Despite being an inaccurate description of America, ‘assimilationism’ as Kendi defines it could still be a useful concept in other contexts. In fact, Kendian assimilationism turns out to be a strikingly accurate characterisation of another country in the world today. And not just any country, but the primary threat to the United States’ role as a global superpower and a genuine threat to the liberal world order: the People’s Republic of China.

The official policy of the Chinese Communist Party (CCP) is to formally recognise all 55 of China’s ‘minority nationalities’ as all being part of the same Chinese national family, together with the Han, the largest and dominant ethnic group; collectively they are known as the Zhonghua Minzu or ‘Chinese nation’. Some of the minority groups—such as the Uyghurs, Tibetans, and Mongolians—even have their own ‘autonomous regions’, and other minority groups have smaller autonomous prefectures. But in reality, ethnic and racial minorities in China are in no way ‘autonomous’, and some are subjected to the most draconian ‘assimilationist’ tactics anywhere in the world today.

China’s assimilationist policies vary depending on how racially and culturally different a particular ethnic group is deemed to be from the Han majority. Ethnic minorities like the Zhuang, which are mostly concentrated near the border with Vietnam, are subjected to minimal assimilationist pressures because of their cultural and ethnic proximity to the Han majority, and because many Zhuang already identify as Han Chinese. Groups like the Mongolians and Tibetans, each of which have their own autonomous region, have faced much harsher practices from Party authorities. In both regions, authorities are attempting to eliminate the native language from schools, and in Tibet sacred monasteries are regularly destroyed and innocent social and cultural groups are banned.

In the last ten years, the CCP has instituted a host of appalling policies geared towards forcibly and rapidly assimilating the Uyghurs.

The CCP believes that the ethnic groups that are most racially and culturally dissimilar from the Han—Uyghurs and the other Turkic groups in Xinjiang—are either impossible to assimilate, or that the only chance to assimilate them is through totalitarian means.

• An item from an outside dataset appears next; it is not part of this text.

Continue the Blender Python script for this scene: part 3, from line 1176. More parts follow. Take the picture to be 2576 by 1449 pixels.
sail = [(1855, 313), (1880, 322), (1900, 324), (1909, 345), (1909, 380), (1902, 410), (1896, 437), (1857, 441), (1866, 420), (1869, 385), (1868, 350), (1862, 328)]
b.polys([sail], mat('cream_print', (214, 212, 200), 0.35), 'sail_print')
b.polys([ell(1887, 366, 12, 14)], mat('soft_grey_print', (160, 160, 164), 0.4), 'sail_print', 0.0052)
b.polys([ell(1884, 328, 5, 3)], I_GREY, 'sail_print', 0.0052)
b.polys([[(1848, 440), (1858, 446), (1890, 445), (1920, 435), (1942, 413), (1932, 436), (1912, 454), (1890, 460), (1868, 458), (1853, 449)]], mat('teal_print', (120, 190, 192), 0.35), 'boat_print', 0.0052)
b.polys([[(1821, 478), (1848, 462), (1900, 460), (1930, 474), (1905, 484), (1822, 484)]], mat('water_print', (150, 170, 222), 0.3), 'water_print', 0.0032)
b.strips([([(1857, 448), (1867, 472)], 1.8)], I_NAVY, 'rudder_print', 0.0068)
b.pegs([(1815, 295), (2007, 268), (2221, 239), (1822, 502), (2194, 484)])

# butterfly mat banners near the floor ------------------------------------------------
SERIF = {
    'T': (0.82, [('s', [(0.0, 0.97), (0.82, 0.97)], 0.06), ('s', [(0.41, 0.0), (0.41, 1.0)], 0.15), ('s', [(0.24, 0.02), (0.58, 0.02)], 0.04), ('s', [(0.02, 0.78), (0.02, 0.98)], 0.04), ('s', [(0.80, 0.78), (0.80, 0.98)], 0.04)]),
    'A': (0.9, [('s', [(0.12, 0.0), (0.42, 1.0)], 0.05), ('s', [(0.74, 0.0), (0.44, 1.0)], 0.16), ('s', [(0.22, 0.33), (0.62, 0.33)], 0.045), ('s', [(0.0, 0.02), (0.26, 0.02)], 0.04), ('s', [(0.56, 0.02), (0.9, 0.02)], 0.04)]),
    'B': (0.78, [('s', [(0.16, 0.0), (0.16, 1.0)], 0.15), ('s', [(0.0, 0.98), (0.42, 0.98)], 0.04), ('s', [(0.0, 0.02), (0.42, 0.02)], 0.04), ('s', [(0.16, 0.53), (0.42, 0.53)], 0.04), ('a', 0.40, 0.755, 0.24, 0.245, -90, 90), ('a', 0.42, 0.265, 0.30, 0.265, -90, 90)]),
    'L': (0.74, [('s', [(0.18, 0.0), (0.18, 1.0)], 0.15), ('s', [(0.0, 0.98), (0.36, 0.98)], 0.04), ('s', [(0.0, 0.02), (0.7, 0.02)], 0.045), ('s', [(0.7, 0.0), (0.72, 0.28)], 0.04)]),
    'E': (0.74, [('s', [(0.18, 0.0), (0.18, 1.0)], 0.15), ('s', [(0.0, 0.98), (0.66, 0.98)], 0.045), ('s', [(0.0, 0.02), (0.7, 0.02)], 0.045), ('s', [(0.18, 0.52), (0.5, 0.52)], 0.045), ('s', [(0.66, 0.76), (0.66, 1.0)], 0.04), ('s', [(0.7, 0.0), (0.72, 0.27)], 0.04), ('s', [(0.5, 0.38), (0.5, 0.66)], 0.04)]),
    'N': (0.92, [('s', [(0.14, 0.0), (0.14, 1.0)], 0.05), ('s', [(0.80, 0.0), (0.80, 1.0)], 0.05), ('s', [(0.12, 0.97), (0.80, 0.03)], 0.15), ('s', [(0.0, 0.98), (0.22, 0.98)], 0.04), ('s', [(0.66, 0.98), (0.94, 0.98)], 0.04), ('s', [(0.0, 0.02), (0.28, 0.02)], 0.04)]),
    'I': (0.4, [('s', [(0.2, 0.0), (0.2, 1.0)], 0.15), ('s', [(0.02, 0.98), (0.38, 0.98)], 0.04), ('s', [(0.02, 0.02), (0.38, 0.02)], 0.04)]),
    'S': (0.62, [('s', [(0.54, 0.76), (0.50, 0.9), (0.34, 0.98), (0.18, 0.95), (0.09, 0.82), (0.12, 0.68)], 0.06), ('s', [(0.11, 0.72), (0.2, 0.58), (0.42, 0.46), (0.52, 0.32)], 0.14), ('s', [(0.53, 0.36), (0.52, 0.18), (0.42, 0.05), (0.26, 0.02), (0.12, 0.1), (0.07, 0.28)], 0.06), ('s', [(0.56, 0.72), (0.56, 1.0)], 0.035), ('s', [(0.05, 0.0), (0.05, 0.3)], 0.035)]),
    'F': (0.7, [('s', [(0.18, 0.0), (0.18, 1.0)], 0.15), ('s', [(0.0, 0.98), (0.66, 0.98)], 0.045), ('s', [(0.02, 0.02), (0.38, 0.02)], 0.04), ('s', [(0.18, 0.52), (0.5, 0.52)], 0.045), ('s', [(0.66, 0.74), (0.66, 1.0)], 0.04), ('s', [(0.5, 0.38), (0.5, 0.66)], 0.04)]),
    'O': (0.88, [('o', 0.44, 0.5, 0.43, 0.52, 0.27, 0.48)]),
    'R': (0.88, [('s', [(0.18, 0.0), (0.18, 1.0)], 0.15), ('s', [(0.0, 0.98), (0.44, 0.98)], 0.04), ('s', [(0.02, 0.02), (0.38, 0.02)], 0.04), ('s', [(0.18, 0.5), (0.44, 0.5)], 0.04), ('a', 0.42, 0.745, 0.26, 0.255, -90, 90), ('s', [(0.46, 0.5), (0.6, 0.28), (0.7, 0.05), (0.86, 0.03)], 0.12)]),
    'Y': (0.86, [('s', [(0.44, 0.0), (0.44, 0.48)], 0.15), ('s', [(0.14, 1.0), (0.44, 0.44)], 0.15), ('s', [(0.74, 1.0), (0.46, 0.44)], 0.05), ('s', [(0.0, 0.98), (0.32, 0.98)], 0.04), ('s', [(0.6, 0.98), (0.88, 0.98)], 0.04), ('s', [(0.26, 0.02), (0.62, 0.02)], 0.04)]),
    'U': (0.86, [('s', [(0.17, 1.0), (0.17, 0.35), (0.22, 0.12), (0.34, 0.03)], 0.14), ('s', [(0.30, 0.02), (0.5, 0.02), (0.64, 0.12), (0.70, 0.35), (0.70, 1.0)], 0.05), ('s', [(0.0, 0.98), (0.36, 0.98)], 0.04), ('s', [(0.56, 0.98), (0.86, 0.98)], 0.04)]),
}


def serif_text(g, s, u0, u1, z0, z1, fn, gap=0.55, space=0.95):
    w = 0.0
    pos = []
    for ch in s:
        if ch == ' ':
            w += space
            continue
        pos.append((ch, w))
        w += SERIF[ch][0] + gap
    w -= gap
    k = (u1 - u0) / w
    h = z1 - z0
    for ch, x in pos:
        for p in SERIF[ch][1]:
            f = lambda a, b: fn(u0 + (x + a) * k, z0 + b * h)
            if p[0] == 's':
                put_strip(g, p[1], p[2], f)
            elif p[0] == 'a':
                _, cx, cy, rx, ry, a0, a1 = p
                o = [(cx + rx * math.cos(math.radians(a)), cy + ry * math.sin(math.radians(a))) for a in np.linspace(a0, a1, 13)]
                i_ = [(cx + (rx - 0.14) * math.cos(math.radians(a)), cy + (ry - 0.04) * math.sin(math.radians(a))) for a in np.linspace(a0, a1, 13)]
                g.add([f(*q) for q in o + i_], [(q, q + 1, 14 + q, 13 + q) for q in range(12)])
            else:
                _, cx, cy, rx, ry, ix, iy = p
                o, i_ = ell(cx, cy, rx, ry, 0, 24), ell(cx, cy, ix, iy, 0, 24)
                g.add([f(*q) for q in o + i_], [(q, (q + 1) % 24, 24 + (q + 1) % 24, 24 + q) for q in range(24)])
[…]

Both of these beliefs have inspired Party policies in Xinjiang since 2017, when the CCP began the ongoing crackdown in Xinjiang that has been plausibly called a genocide.

In the last ten years, the CCP has instituted a host of appalling policies geared towards forcibly and rapidly assimilating the Uyghurs. These policies include rounding up millions of Uyghurs and other Turkic minorities in ‘re-education camps’ where they are forced to convert to the Han majority culture and support the CCP’s politics. Detainees who resist have reportedly been subjected to torture, rape and even death.

Outside of the camps, the CCP has established in Xinjiang the most pervasive surveillance state on earth, where any genuine displays of Uyghur culture or Islamic religion are effectively outlawed. Mosques have either been demolished, fitted with razor-wire and police desks, or converted into tourist attractions—all of which I witnessed myself when I travelled to Xinjiang during the summer of 2019. A Uyghur being found to possess a Quran, looking up a Quran verse online, or growing a beard—and even completely innocuous behaviours like not using enough electricity, exiting one’s house through the back door too often, or not using one’s mobile phone enough—are grounds for being sent for ‘re-education’. Uyghurs have often been forced to eat pork and drink alcohol—both considered haram in Islam—to prove themselves sufficiently assimilated to Han culture.

Meanwhile, the CCP is also preparing for the possible failure of its totalitarian assimilation tactics by attempting to drastically reduce the Uyghur population in the region.

Meanwhile, the CCP is also preparing for the possible failure of its totalitarian assimilation tactics by attempting to drastically reduce the Uyghur population in the region. The most disturbing policies the CCP has implemented in pursuit of this goal are the systematic forced sterilisation of Uyghur women, and the separation of Uyghur children from their parents to be raised in state-run ‘boarding schools’, where they are subjected to much of the same assimilationist indoctrination that their parents endure in the re-education camps. Additionally, the CCP is attempting to disperse the existing Uyghur population throughout China by way of  its ‘work relocation’ programs, in which Uyghurs, often former inmates of re-education centres are forcibly sent to work in factories throughout mainland China for little to no pay. If the totalitarian assimilation policies do not work, the CCP will quietly continue removing the Turkic population from Xinjiang until it reaches whatever the Party deems to be an acceptable level.

Assimilation, in its original conception, is a quintessentially liberal idea. It is, at root, the antithesis of doctrines of racial or ethnic supremacy, and the most durable way to build a healthy, diverse, liberal democracy. Unfortunately, many on the political left in America today misunderstand the assimilation ideal to be a tool of ethnocentrism rather than an antidote to it. If they would only look to the starkly different approaches in countries like China, where assimilation really does mean the brutal—and even genocidal—forced conversion of ethnic minorities to the majority culture, they might realise how truly progressive the American assimilation ideal is.